Farmstand Local Foods officially started in 2017, but its roots were planted well before that with a central goal of connecting local farmers and their product with the Seattle food scene. By coordinating food pickups and acting as a link between farmers and restaurants dependent on locally grown fare, Farmstand directly embodies the importance of a holistic food system.

At the core is founder Austin Becker. More than a decade ago, while helping a friend build a farm from the ground up in his hometown of Green Bay, Wisconsin, he began delivering product to restaurants in town – effectively becoming the “face” of the farm. This experience led him to become engrossed with the concept of people growing their own food and reconnecting with its origins.

When he moved to Seattle, stints working for Portage Bay Grange (an urban feed store) and cooking at Poppy (a now closed Capitol Hill restaurant) led to an opportunity to help build the Puget Sound Food Hub.
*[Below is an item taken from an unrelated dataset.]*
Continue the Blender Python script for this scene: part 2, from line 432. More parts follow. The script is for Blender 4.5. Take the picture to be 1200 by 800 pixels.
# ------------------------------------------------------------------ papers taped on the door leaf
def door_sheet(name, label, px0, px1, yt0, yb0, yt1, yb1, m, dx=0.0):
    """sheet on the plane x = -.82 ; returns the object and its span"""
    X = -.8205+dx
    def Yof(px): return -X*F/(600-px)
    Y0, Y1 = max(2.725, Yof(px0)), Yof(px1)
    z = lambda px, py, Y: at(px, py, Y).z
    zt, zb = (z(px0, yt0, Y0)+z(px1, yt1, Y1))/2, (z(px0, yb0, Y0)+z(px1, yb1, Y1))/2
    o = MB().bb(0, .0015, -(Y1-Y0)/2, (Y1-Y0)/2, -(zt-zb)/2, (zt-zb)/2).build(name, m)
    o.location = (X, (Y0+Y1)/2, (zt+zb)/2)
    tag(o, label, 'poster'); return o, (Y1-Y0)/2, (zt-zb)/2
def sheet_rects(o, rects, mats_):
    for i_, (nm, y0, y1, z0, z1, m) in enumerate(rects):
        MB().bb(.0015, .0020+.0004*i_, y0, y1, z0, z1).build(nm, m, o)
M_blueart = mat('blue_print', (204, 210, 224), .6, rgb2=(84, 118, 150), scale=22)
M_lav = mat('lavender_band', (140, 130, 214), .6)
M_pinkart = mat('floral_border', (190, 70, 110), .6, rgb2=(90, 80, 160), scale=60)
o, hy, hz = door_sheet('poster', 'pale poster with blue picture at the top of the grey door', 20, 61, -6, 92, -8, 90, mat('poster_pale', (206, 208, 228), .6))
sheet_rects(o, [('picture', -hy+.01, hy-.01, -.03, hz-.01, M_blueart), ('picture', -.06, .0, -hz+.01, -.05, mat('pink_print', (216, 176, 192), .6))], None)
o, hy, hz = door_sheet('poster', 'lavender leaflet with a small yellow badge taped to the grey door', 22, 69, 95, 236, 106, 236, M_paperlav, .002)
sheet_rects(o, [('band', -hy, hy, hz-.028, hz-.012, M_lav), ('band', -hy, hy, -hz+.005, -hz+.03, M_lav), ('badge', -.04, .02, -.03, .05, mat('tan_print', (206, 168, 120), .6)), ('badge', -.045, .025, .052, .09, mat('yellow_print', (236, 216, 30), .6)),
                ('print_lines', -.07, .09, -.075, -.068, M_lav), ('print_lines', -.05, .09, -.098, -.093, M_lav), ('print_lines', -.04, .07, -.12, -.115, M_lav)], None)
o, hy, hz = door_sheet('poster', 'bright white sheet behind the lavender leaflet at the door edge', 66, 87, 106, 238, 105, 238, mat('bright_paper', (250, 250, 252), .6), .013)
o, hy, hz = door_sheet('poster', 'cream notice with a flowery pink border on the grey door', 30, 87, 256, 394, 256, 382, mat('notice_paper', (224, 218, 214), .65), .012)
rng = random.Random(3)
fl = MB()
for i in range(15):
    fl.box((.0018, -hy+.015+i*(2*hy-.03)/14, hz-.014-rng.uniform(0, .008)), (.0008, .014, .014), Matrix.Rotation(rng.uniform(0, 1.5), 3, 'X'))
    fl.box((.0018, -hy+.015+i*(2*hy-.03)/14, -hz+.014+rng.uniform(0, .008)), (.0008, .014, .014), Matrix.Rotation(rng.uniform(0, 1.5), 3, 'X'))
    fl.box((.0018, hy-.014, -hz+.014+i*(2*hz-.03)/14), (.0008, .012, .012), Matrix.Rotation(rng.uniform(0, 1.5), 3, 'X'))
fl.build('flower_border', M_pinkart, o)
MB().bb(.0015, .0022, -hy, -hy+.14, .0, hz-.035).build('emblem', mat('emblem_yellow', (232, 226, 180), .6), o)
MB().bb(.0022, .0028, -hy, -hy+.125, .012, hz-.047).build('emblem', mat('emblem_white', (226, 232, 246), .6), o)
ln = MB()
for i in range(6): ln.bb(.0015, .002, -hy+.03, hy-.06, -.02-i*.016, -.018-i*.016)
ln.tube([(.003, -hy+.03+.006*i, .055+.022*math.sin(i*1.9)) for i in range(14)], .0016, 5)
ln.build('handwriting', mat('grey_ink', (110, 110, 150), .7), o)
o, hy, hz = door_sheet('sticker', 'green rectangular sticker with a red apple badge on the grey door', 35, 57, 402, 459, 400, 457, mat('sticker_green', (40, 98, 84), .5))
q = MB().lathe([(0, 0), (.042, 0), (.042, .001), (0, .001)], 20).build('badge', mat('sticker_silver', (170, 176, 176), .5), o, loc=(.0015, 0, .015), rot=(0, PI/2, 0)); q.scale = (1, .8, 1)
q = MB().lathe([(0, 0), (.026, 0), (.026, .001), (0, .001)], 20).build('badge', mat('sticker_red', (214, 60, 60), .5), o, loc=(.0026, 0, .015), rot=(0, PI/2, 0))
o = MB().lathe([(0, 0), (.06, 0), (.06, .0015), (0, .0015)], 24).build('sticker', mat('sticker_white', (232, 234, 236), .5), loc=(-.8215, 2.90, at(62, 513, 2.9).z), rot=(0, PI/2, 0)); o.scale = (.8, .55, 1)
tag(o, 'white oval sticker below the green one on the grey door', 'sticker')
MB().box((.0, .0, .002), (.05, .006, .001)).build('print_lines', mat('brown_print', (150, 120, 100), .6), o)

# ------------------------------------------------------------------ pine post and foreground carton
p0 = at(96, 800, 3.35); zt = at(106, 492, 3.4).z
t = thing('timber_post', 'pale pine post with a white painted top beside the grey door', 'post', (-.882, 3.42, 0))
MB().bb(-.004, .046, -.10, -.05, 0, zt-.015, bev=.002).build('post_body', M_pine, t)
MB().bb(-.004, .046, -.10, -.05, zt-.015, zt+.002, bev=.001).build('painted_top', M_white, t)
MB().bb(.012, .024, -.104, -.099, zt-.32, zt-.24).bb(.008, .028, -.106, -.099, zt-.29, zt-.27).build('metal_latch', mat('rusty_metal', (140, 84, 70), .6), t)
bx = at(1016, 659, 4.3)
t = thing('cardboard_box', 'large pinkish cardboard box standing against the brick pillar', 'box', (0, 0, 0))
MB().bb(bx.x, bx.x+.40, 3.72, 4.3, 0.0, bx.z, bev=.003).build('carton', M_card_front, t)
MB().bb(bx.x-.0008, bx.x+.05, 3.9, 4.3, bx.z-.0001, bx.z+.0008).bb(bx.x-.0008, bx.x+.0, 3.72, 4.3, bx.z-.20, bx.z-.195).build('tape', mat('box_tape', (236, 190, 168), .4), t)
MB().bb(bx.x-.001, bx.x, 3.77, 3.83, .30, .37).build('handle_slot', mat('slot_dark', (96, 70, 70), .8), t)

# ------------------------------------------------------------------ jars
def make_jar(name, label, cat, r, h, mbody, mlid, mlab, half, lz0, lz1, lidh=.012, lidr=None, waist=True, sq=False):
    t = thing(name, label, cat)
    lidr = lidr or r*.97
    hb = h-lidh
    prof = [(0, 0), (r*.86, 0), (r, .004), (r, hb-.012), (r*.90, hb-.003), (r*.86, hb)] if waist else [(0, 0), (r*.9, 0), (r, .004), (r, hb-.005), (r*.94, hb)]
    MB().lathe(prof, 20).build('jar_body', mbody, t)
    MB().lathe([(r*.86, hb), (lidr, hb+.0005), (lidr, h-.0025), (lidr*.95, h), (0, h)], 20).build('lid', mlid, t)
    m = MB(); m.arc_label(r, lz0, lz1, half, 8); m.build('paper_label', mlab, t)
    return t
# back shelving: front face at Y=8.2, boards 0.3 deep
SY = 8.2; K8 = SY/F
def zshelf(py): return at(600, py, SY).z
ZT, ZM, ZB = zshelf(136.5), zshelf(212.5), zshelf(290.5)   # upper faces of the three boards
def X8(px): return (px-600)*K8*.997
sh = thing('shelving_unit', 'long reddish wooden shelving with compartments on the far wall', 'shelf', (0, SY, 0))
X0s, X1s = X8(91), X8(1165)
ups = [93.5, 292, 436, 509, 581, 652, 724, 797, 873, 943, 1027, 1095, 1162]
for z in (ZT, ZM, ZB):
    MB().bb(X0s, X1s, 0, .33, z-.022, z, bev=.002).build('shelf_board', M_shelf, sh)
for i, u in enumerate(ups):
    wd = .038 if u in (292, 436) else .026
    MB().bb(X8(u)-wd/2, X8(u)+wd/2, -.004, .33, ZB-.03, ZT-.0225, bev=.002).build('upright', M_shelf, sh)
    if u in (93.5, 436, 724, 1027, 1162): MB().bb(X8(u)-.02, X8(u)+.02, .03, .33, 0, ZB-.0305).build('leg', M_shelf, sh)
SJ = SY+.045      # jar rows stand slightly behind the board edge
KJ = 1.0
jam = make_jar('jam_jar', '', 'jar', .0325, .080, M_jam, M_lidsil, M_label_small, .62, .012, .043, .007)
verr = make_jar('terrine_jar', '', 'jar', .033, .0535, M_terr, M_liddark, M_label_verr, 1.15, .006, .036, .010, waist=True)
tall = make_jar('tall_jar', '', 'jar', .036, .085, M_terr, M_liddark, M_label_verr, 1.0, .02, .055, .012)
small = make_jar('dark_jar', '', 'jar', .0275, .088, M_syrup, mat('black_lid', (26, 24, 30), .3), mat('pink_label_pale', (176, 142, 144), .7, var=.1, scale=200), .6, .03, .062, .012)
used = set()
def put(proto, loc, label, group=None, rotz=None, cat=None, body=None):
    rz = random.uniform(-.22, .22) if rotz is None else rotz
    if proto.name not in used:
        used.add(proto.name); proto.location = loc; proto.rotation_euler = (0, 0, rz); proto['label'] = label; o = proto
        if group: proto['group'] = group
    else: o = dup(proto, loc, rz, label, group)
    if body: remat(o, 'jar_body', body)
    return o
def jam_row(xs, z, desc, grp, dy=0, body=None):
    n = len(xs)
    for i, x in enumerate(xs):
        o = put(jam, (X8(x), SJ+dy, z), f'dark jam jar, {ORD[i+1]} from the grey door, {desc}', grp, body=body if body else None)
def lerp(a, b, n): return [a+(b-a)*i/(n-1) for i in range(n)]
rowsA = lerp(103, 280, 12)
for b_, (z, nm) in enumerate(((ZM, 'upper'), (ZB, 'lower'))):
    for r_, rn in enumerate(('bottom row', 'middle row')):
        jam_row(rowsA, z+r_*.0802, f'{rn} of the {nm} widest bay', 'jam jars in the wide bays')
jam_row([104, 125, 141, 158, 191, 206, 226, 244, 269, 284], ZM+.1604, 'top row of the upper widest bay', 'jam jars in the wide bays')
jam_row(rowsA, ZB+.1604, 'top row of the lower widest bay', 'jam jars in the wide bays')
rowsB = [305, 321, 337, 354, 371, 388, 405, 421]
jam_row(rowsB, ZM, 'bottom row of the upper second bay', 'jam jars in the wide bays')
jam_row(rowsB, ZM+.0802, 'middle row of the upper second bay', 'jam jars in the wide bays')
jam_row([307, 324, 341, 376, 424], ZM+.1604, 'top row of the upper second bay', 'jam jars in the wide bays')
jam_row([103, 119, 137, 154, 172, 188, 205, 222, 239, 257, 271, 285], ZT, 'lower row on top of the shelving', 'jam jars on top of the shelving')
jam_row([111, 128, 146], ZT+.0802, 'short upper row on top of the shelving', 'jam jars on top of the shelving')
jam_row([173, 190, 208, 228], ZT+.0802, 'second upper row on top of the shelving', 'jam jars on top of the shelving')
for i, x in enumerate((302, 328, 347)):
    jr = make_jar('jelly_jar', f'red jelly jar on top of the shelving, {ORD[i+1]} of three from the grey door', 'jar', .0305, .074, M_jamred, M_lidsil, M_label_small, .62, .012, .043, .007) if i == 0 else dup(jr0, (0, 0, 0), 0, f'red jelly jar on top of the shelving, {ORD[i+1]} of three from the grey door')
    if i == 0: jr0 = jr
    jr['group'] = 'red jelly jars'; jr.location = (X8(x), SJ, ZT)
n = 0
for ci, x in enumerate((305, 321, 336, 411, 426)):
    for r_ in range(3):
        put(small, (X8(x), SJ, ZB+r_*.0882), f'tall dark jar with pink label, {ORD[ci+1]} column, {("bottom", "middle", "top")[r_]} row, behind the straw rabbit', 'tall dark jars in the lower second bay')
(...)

Funded by 21 Acres, a sustainable agriculture education center based in Woodinville, the Food Hub’s mission was to reinvent the local food distribution system. In Austin’s words, it was attempting to answer the question: “How do we create an inclusive system where local family farms can sell into the city market?”
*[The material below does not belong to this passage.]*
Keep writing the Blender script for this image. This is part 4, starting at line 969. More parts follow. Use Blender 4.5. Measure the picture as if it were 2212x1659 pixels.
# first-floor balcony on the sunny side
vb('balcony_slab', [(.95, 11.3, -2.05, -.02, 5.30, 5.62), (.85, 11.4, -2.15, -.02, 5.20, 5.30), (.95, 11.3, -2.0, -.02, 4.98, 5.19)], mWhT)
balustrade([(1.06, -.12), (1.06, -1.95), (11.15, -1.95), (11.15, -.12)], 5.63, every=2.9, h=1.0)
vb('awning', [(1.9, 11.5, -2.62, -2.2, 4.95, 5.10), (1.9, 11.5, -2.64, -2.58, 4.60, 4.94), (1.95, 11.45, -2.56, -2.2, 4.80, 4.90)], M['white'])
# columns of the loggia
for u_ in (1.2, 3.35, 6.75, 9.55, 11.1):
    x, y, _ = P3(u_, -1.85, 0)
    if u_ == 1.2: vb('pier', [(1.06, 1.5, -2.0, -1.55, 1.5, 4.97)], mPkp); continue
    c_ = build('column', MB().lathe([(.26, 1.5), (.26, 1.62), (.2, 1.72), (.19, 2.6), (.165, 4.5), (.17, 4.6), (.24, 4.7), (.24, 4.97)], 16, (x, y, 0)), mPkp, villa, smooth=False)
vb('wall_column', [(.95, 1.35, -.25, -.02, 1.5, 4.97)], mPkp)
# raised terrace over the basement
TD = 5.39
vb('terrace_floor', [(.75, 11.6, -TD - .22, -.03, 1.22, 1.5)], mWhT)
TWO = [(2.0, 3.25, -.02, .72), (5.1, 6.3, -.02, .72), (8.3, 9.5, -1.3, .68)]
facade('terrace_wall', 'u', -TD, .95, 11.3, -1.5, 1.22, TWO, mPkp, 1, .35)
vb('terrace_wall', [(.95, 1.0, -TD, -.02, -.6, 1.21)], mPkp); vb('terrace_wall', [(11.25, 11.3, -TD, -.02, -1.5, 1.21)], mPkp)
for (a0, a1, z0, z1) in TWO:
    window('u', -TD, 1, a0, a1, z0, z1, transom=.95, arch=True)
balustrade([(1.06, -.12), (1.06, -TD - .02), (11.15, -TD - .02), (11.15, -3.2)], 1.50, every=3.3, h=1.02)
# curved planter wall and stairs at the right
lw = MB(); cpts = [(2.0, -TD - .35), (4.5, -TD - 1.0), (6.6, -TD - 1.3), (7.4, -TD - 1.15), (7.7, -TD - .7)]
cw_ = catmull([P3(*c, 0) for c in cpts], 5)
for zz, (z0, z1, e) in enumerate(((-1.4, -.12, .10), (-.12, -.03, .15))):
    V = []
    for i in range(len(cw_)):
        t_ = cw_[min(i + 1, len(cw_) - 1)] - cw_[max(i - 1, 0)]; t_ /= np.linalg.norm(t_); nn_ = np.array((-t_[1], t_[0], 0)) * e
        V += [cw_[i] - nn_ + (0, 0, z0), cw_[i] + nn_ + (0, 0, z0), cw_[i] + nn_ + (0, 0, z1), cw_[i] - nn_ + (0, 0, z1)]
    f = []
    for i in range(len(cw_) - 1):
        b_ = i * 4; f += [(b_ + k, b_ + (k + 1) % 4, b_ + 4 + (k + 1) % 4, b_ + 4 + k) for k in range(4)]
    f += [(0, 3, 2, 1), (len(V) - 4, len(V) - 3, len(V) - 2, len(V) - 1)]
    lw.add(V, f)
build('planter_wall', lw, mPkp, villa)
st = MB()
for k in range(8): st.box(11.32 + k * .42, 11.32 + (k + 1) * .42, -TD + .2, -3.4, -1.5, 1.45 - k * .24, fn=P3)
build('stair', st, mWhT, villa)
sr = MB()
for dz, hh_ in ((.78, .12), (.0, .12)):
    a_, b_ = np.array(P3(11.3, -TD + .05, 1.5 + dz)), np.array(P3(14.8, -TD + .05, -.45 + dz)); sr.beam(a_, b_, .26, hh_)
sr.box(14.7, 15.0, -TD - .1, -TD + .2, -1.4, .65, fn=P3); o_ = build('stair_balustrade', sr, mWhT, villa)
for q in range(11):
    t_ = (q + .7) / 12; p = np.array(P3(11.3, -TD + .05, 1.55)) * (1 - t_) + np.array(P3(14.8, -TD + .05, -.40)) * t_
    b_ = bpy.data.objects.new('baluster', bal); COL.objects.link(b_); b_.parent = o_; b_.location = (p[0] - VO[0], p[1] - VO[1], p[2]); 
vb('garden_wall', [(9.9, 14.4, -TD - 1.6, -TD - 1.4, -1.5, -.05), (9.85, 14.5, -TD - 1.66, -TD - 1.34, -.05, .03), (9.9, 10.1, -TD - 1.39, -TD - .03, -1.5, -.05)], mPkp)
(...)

Building relationships with farmers throughout the region and, in turn, establishing wholesale customers for their products inspired Austin to launch Farmstand. Originally assisted by two others, the small team set out to cover the complex logistical chain of delivering fresh food from the farm to restaurants and other wholesalers in an extremely narrow time frame. Austin jokes that they act as the “to” in “Farm to Table,” comprising a slew of tasks that are often beyond the purview of smaller farms.
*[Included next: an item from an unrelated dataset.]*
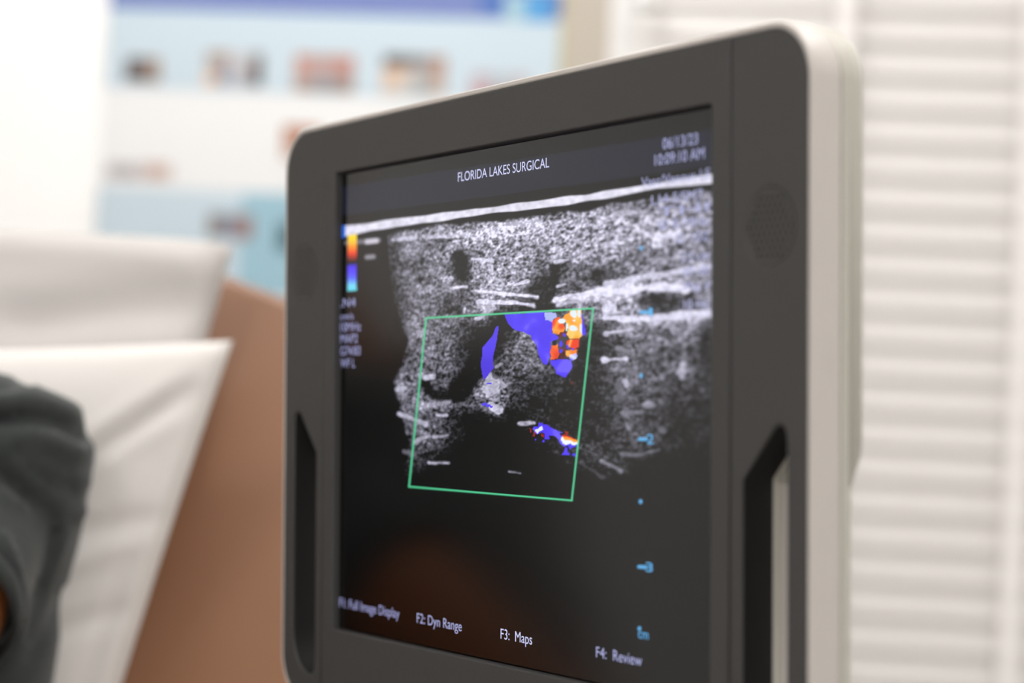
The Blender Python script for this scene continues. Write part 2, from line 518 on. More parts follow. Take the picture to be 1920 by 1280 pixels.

Beyond this, Farmstand aims to create equitable relationships with the people growing the food, all the while helping them to compete with larger farms in the marketplace. “We’re trying bring a voice to small farmers, and bring a voice to immigrant farmers that aren’t familiar with the super litigious system of American agriculture,” Austin says. “A big thing we’re always asking is: ‘How do we bring on the next generation of farms while accommodating the customers we’re currently working with?’”

 

Going head-to-head with commercial agriculture and trying to support the local food ecosystem in a viable way is an enormous uphill battle. As Austin puts it, “There’s a million different challenges we and the farmers we work with face every day.” But it’s worth it. Farmstand allows us to fluidly source local produce while communicating the background and stories of the farmers who grow these amazing Pacific Northwest products. Without the hard work carried out by Austin and the Farmstand crew, many of our small-batch Windward & Leeward beers wouldn’t be as vibrant or flavorful or even come to fruition at all.